Hundreds of police officers seconded to Northern Ireland for next month’s G8 summit are being trained how to drive armoured Land Rovers used by the PSNI.

Around 730 officers received intensive one-to-one training on how to handle the specialist vehicles as part of the huge security operation for the summit.

Driving instructors from the PSNI were dispatched to five driving schools in England, Scotland and Wales to assist the training.

Around 3,600 officers will be drafted in from other UK forces to help with the unprecedented policing operation at the G8.

The security bill for the two-day conference, which will be attended by eight of the world’s most powerful leaders including Barack Obama and Vladimir Putin, is expected to top £50m.

Fifteen PSNI trainers were deployed for four weeks to the Scottish Police College, Merseyside Police Driving School, Greater Manchester Police Driving School, South Wales Police Driving School and the Metropolitan Police Driving School.

All officers received training on how to drive the specialist vehicles and manage the specific handling characteristics, along with training on health and safety issues.

Chief Superintendent Kevin Dunwoody, the PSNI’s head of training and development, said the course was designed to provide 730 officers with the knowledge and skills required for safe, effective operational deployment during the G8.

“All of these officers were already experienced drivers of police emergency vehicles.

“This additional training was to familiarise them with the specific features of armoured Land Rovers. They now have the appropriate level of expertise required to assist with the significant policing operation that will be in place around G8.

“The officers were very impressed by the standards of the PSNI training and are looking forward to their deployment in Northern Ireland.”

The G8 summit will take place on June 17 and 18 at the five-star Lough Erne Resort near Enniskillen.

A ring of steel has been erected to keep thousands of anti-capitalist protesters away from the luxury golf resort and roads into and out of the area will be closed.

Meanwhile, a newsletter with information about the G8 summit is being delivered to every address in Fermanagh this week.

It provides information on what to expect around the summit and how to access services.

Thomas O’Reilly, chairman of Fermanagh District Council, said disruption was likely.

“People should expect some disruption with such a large number of people, including support staff and international media, all making their way to the county,” he said.

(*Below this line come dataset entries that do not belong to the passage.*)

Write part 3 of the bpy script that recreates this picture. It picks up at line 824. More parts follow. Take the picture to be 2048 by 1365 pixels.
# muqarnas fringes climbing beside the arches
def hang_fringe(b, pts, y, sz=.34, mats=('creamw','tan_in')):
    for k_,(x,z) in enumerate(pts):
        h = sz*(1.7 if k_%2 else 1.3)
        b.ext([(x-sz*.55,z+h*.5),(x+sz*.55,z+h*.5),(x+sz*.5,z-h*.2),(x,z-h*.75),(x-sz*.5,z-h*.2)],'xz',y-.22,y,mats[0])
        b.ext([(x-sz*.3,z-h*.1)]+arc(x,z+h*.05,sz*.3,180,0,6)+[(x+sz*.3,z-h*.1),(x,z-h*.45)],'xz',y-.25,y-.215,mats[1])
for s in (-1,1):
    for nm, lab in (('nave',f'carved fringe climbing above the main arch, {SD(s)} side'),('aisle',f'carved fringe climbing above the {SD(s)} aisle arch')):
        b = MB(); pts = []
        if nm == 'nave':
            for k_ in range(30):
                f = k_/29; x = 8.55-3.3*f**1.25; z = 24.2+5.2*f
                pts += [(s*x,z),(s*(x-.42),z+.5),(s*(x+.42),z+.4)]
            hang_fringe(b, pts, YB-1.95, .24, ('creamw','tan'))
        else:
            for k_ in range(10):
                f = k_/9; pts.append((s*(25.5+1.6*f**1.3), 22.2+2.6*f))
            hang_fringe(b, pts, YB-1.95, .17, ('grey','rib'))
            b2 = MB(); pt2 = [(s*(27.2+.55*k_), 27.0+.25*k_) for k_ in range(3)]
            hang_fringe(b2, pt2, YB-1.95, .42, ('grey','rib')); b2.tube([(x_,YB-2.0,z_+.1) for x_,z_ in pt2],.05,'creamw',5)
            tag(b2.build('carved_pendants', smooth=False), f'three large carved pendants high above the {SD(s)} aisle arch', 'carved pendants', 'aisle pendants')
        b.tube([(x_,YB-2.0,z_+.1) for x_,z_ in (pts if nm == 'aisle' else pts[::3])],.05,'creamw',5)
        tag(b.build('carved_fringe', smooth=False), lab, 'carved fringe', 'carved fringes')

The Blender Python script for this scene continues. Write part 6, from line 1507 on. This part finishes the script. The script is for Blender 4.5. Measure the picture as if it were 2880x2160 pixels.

The G8 summit takes place on June 17 and 18 at the Lough Erne Resort near Enniskillen. Much of Northern Ireland is expected to go into lockdown as an unprecedented security operation gets under way. An extra 3,600 specially trained public order police officers are being drafted in to help bolster the 7,000 PSNI members and the military. Two private security firms have also been hired to help with searches and perimeter security.